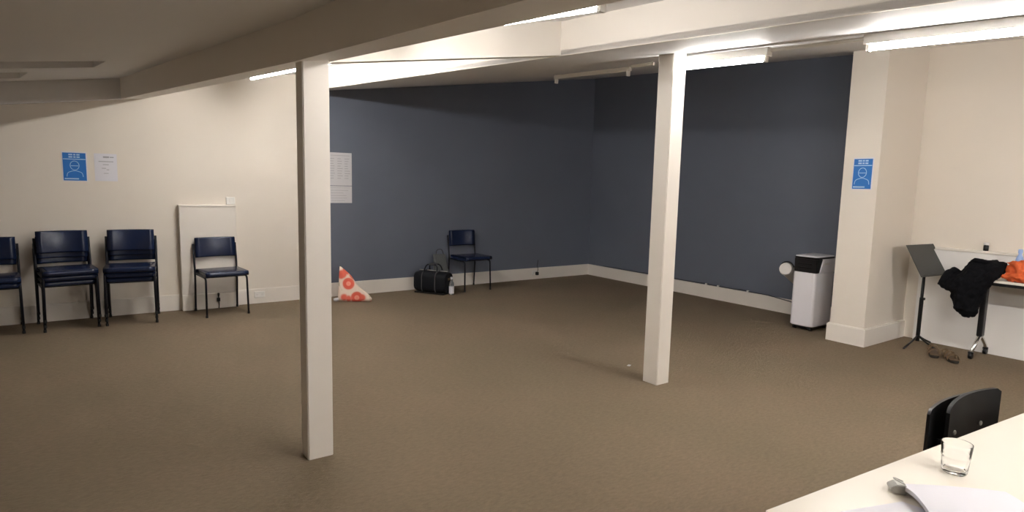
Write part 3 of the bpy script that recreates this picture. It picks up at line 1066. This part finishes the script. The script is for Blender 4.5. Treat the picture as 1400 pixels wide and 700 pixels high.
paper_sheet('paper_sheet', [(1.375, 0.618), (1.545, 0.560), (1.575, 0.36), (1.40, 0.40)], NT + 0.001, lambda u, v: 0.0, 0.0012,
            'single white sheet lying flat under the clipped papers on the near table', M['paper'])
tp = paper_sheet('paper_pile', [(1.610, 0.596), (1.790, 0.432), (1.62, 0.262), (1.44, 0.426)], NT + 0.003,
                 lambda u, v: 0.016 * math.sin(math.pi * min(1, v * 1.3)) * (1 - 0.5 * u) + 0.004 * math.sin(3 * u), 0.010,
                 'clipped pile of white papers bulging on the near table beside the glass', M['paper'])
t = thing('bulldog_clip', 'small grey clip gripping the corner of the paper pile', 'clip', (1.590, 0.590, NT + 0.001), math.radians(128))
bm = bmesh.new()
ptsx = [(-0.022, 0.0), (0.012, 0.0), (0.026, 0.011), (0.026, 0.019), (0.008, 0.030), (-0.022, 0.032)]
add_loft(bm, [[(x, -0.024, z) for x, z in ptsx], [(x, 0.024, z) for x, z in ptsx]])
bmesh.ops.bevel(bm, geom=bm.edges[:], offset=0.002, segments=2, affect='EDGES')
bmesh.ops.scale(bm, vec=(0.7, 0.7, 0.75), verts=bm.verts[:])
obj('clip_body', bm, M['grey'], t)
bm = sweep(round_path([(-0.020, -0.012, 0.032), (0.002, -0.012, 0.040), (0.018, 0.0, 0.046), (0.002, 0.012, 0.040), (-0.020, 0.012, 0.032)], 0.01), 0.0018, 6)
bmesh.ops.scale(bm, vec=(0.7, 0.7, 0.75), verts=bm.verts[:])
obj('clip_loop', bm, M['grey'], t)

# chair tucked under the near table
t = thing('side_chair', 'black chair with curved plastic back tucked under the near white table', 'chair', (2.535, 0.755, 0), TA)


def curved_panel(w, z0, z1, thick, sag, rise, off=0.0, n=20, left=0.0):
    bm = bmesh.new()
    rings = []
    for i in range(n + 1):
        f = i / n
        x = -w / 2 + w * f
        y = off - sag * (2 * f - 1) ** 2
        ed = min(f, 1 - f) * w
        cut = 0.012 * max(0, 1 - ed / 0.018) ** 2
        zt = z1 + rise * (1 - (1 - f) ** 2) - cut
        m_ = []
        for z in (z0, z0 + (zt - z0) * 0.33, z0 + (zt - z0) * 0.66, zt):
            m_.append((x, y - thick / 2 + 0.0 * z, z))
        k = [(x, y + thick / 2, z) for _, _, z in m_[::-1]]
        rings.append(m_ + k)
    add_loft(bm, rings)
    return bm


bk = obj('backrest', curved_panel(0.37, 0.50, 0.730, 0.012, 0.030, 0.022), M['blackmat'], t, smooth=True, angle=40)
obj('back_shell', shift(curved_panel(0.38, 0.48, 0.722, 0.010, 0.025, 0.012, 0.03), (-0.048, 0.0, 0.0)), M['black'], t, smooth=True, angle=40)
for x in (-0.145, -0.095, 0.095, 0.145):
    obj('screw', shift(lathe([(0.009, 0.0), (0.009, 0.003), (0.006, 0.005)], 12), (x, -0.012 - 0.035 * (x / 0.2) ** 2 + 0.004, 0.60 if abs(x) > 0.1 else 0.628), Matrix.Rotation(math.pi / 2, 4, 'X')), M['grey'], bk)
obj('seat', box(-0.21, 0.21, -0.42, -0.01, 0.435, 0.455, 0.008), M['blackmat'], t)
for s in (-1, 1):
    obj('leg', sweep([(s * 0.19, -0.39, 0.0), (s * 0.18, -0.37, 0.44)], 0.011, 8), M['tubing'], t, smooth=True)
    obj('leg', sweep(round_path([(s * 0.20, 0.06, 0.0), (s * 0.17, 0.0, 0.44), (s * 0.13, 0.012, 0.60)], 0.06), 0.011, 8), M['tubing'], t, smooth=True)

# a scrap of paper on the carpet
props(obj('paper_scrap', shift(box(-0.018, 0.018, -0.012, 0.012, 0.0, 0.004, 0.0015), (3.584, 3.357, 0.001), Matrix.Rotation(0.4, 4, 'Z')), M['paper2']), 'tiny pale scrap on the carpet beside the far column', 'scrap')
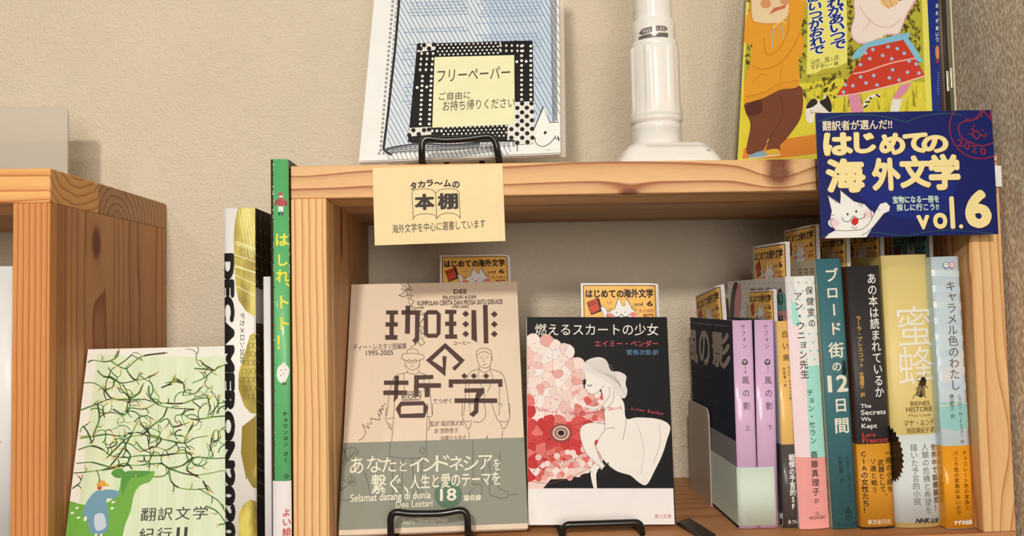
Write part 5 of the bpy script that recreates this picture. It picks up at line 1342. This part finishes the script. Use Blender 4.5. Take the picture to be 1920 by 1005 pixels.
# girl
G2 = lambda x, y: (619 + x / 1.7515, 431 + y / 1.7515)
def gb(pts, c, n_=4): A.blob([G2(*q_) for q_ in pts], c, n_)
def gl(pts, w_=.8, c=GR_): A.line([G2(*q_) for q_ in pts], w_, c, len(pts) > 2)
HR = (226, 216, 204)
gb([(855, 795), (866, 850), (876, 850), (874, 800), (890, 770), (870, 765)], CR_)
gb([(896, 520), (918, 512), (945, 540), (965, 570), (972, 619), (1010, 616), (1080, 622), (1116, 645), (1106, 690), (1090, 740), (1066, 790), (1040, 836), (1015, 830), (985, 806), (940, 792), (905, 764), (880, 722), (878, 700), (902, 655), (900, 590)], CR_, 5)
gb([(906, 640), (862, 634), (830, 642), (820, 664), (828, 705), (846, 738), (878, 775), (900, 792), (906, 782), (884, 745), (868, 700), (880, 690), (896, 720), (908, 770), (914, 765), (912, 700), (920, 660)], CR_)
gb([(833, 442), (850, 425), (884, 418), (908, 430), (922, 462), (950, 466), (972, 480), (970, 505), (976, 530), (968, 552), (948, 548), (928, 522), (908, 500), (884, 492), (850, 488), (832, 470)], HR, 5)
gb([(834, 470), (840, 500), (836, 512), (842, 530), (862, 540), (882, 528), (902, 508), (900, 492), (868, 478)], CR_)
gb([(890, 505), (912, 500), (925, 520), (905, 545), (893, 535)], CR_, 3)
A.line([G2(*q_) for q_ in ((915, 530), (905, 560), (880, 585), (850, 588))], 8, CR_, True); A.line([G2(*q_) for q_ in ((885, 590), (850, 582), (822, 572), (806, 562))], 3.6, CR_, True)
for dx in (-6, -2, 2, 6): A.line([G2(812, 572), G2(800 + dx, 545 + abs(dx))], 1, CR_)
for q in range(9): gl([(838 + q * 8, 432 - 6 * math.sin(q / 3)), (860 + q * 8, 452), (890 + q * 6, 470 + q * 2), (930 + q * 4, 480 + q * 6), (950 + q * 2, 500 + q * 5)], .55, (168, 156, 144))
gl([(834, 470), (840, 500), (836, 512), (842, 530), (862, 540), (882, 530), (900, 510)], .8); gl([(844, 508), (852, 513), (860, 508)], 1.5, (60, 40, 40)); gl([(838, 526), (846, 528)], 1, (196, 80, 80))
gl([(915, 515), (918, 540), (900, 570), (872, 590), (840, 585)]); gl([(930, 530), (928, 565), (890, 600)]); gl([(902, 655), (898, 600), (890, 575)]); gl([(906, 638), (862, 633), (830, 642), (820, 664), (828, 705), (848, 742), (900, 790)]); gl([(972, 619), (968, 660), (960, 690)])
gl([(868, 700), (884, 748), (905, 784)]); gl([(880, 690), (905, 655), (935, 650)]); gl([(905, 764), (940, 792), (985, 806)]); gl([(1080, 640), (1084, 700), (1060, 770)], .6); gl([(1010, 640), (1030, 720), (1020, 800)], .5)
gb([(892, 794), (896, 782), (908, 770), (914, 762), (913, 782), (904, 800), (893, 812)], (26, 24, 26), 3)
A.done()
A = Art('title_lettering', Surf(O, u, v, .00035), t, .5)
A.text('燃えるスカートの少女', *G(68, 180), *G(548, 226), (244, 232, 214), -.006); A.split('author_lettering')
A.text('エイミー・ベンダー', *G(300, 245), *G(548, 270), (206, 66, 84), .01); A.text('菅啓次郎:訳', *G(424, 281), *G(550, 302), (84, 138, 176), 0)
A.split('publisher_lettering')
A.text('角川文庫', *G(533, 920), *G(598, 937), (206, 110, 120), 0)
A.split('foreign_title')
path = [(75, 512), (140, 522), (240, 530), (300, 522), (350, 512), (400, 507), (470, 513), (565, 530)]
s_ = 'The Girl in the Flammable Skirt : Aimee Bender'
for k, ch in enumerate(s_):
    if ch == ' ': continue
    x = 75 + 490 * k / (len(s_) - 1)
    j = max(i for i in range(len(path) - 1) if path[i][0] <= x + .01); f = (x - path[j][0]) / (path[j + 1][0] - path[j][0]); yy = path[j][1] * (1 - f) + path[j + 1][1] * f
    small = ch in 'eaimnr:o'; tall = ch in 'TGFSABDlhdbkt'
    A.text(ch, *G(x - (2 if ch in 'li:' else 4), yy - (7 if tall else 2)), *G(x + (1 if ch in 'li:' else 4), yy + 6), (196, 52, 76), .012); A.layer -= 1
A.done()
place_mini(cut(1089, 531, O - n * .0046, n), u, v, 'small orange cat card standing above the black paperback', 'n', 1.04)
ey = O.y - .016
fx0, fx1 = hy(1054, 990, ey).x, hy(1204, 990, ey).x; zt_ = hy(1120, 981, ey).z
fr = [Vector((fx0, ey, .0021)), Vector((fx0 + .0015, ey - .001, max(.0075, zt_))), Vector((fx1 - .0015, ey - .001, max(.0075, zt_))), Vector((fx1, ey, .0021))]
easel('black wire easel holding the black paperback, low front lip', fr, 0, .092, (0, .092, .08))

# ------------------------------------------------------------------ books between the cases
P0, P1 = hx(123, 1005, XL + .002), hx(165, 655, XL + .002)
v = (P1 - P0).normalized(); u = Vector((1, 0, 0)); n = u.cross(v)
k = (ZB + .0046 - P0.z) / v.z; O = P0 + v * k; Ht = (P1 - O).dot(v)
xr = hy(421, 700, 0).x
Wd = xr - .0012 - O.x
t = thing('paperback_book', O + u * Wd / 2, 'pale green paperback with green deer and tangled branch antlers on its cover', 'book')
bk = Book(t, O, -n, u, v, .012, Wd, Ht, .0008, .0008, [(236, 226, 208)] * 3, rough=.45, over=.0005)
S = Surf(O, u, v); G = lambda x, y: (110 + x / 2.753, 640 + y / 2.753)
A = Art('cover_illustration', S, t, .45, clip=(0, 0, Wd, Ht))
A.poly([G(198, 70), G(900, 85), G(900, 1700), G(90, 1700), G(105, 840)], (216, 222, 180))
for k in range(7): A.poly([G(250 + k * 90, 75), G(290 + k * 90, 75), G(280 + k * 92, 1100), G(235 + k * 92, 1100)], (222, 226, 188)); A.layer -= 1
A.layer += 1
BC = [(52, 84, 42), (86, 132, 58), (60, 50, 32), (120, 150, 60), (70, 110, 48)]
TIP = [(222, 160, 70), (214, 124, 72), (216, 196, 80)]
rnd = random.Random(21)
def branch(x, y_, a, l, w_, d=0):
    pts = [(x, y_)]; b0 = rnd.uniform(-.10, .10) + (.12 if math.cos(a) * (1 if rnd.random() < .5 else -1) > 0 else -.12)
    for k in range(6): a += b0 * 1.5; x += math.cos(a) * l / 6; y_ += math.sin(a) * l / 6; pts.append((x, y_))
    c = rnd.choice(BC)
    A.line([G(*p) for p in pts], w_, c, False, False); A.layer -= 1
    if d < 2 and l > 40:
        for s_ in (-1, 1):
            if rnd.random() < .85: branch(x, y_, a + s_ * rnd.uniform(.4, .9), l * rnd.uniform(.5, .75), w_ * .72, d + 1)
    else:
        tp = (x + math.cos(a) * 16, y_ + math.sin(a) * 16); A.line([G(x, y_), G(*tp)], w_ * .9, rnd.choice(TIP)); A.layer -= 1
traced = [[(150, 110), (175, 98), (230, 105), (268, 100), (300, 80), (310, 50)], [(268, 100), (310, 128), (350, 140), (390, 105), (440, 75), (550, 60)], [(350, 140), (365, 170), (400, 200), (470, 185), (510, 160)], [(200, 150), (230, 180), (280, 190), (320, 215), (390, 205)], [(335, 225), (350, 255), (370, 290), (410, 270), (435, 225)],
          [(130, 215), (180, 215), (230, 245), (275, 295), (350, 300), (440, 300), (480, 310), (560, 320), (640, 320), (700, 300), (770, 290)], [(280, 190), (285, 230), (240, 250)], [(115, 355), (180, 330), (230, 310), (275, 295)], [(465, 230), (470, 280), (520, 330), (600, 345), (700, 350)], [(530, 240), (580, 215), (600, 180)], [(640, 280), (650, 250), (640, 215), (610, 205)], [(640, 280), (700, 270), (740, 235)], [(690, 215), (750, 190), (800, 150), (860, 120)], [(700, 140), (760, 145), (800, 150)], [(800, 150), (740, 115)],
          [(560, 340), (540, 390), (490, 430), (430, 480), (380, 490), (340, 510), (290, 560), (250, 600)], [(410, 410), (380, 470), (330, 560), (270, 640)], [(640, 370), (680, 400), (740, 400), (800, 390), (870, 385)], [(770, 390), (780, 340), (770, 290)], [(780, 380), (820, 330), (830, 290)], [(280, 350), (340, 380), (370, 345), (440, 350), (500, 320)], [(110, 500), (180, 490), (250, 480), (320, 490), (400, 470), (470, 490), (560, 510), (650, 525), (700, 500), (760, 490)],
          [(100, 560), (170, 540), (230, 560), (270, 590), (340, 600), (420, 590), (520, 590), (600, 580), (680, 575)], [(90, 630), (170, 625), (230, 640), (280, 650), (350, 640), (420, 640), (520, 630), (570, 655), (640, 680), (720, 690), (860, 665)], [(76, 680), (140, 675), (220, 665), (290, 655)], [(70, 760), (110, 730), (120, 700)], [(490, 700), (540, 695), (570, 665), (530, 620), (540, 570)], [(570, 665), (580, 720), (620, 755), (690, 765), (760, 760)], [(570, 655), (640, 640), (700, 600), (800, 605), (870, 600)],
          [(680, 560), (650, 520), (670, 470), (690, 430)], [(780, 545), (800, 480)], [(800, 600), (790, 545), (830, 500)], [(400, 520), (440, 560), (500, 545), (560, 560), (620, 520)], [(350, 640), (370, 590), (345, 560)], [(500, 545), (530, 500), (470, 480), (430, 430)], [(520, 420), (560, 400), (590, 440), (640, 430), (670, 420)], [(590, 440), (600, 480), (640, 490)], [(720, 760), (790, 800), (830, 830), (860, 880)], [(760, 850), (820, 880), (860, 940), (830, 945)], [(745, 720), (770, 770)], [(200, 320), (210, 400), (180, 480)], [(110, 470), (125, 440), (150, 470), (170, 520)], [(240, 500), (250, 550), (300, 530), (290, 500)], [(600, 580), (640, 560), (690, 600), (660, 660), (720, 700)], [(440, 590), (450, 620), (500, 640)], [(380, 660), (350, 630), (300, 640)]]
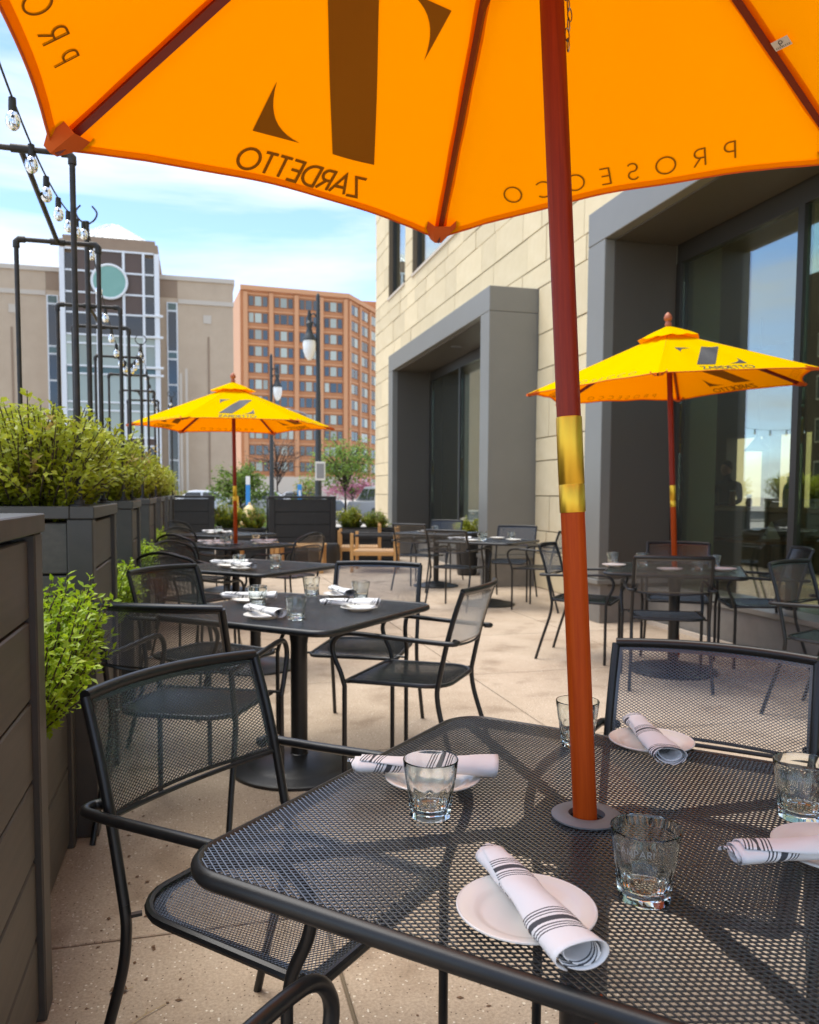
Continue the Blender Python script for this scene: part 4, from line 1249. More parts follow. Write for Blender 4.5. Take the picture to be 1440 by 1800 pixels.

Exercise directions: Track down the lines that include the word "finishes" and copy them.

Exercise result:
Write part 3 of the bpy script that recreates this picture. It picks up at line 1066. This part finishes the script. The script is for Blender 4.5. Treat the picture as 1400 pixels wide and 700 pixels high.
Write part 5 of the bpy script that recreates this picture. It picks up at line 1342. This part finishes the script. Use Blender 4.5. Take the picture to be 1920 by 1005 pixels.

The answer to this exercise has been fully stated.